We thank the referee for the constructive feedback and the recommendation for major revision. We address each major comment point by point below, agreeing where revisions are warranted to strengthen the claims.

read point-by-point responses
  1. Referee: [Experiments] Experiments section: the manuscript reports gains only versus a co-occurrence baseline and supplies no ablations that isolate the relational graph (e.g., frozen relation head, random-graph controls, or direct prediction from LM states without the graph). Because the central claim attributes improvements to extractable relational information and joint optimization, the absence of these controls leaves open the possibility that gains arise from extra parameters or end-to-end fine-tuning rather than the induced graph structure.
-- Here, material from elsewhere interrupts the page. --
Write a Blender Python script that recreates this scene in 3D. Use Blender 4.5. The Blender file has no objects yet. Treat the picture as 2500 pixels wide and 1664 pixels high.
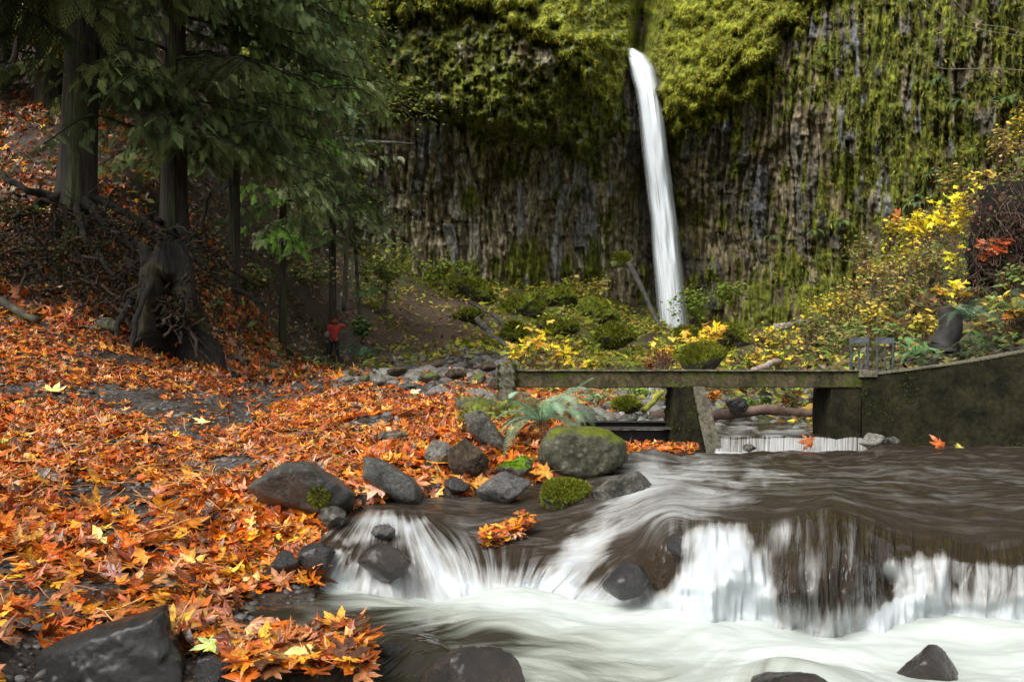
import bpy, bmesh, math
import numpy as np
from mathutils import Vector
R = math.radians
sc = bpy.context.scene
COL = sc.collection
rng = np.random.default_rng(7)

# ------------------------------------------------------------------ camera
F, HZ = 2200.0, 940.0           # focal length and horizon row, in source pixels of the 2500 x 1664 photograph
cam = bpy.data.objects.new('camera', bpy.data.cameras.new('camera'))
COL.objects.link(cam); sc.camera = cam
cam.location = (0, 0, 0); cam.rotation_euler = (R(90), 0, 0)
cam.data.lens = F / 2500 * 36; cam.data.sensor_width = 36
cam.data.shift_y = (HZ - 832) / 2500
cam.data.clip_start = 0.05; cam.data.clip_end = 500
# ------------------------------------------------------------------ light: overcast sky
SUN_EL, SUN_AZ = 48, 222        # azimuth measured clockwise from +Y: the soft light comes from above, behind the camera
w = bpy.data.worlds.new('World'); sc.world = w; w.use_nodes = True
nt = w.node_tree; bg = nt.nodes['Background']
sky = nt.nodes.new('ShaderNodeTexSky'); sky.sky_type = 'NISHITA'; sky.sun_disc = False
sky.sun_elevation = R(SUN_EL); sky.sun_rotation = R(SUN_AZ); sky.dust_density = 6; sky.air_density = 1.0; sky.ozone_density = 0.6
hs = nt.nodes.new('ShaderNodeHueSaturation'); hs.inputs['Saturation'].default_value = 0.1
nt.links.new(sky.outputs[0], hs.inputs['Color']); nt.links.new(hs.outputs[0], bg.inputs[0])
bg.inputs[1].default_value = 0.15
sl = bpy.data.lights.new('sun', 'SUN'); sl.energy = 1.2; sl.angle = R(40); sl.color = (1, 0.93, 0.8)
so = bpy.data.objects.new('sun', sl); COL.objects.link(so)
d = Vector((math.sin(R(SUN_AZ)) * math.cos(R(SUN_EL)), math.cos(R(SUN_AZ)) * math.cos(R(SUN_EL)), math.sin(R(SUN_EL))))
so.rotation_euler = d.to_track_quat('Z', 'Y').to_euler(); so.location = d * 60
sc.view_settings.view_transform = 'Standard'; sc.view_settings.look = 'None'
sc.view_settings.exposure = 0.5; sc.view_settings.gamma = 1
sc.render.engine = 'CYCLES'
sc.cycles.max_bounces = 6; sc.cycles.transparent_max_bounces = 12; sc.cycles.use_denoising = True

# ------------------------------------------------------------------ helpers
def P(u, v, Y):
    return np.stack(np.broadcast_arrays((np.asarray(u, float) - 1250) / F * Y, np.asarray(Y, float), (HZ - np.asarray(v, float)) / F * Y), -1)
def sm(x):
    x = np.clip(x, 0, 1); return x * x * (3 - 2 * x)
def hash3(ix, iy, iz, s=0):
    n = (ix.astype(np.int64) * 374761393 + iy.astype(np.int64) * 668265263 + iz.astype(np.int64) * 2147483647 + s * 974634777) & 0xffffffff
    n = ((n ^ (n >> 13)) * 1274126177) & 0xffffffff
    n = ((n ^ (n >> 16)) * 2246822519) & 0xffffffff
    return ((n ^ (n >> 15)) & 0xffffff) / float(0xffffff)
def vnoise(p, s=0):
    p = np.asarray(p, float); i = np.floor(p).astype(np.int64); f = p - i; f = f * f * (3 - 2 * f)
    r = 0
    for a in (0, 1):
        wa = f[..., 0] if a else 1 - f[..., 0]
        for b in (0, 1):
            wb = f[..., 1] if b else 1 - f[..., 1]
            for c in (0, 1):
                wc = f[..., 2] if c else 1 - f[..., 2]
                r = r + wa * wb * wc * hash3(i[..., 0] + a, i[..., 1] + b, i[..., 2] + c, s)
    return r * 2 - 1
def fbm(p, o=4, s=0, g=0.5):
    r = 0; a = 1.0; p = np.asarray(p, float)
    for k in range(o):
        r = r + a * vnoise(p * 2.03 ** k, s + k * 17); a *= g
    return r
def v3(x, y, z=0): return np.stack(np.broadcast_arrays(np.asarray(x, float), y, z), -1)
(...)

    Authors: We agree that the current set of experiments does not fully isolate the contribution of the induced relational graph. To address this, the revised manuscript will incorporate the suggested ablations: a frozen relation head, random-graph controls, and direct prediction from LM hidden states without the graph. These additions will help demonstrate that the observed gains stem from the relational structure and joint optimization rather than additional parameters or fine-tuning alone. revision: yes

  2. Referee: [Results] Results and evaluation: the abstract asserts 'consistent performance improvements' yet the manuscript provides neither quantitative metrics with error bars, dataset statistics, nor statistical significance tests for the reported gains. Without these, the magnitude, reliability, and generalizability of the claimed advantage cannot be assessed.

    Authors: We acknowledge that stronger statistical reporting is needed to support the abstract's claim. In the revised version, we will add quantitative performance metrics with error bars (standard deviation across runs), full dataset statistics, and statistical significance tests (such as paired t-tests) for the gains over the baseline. This will allow readers to better evaluate the magnitude, reliability, and generalizability of the results. revision: yes

Circularity Check

0 steps flagged

No significant circularity; method is an independent architectural proposal

full rationale

The paper proposes Relational Probing by replacing the standard LM head with a relation head that induces a graph from hidden states and trains it jointly with a downstream stock-trend predictor, then compares results to a co-occurrence baseline. No equations, derivations, fitted parameters renamed as predictions, or self-citations appear in the abstract or described text that would reduce the claimed performance gains to quantities defined by the inputs themselves. The design choices (head replacement, joint training, SLM operational definition) are presented as novel adaptations rather than self-referential or forced by prior results from the same authors. This is a standard empirical method paper whose central claim rests on external comparisons, not on any load-bearing step that collapses to its own definition or fit.

Axiom & Free-Parameter Ledger

0 free parameters · 1 axioms · 1 invented entities

Review performed on abstract only; ledger entries are therefore minimal and provisional.

axioms (1)
  • domain assumption Language-model hidden states encode relational semantics between financial entities that can be extracted by a lightweight head.
    Implicit premise required for the relation head to be useful.
invented entities (1)
  • Relation head no independent evidence
    purpose: Induces a relational graph directly from LM hidden states instead of autoregressive decoding.
    New architectural component introduced by the paper.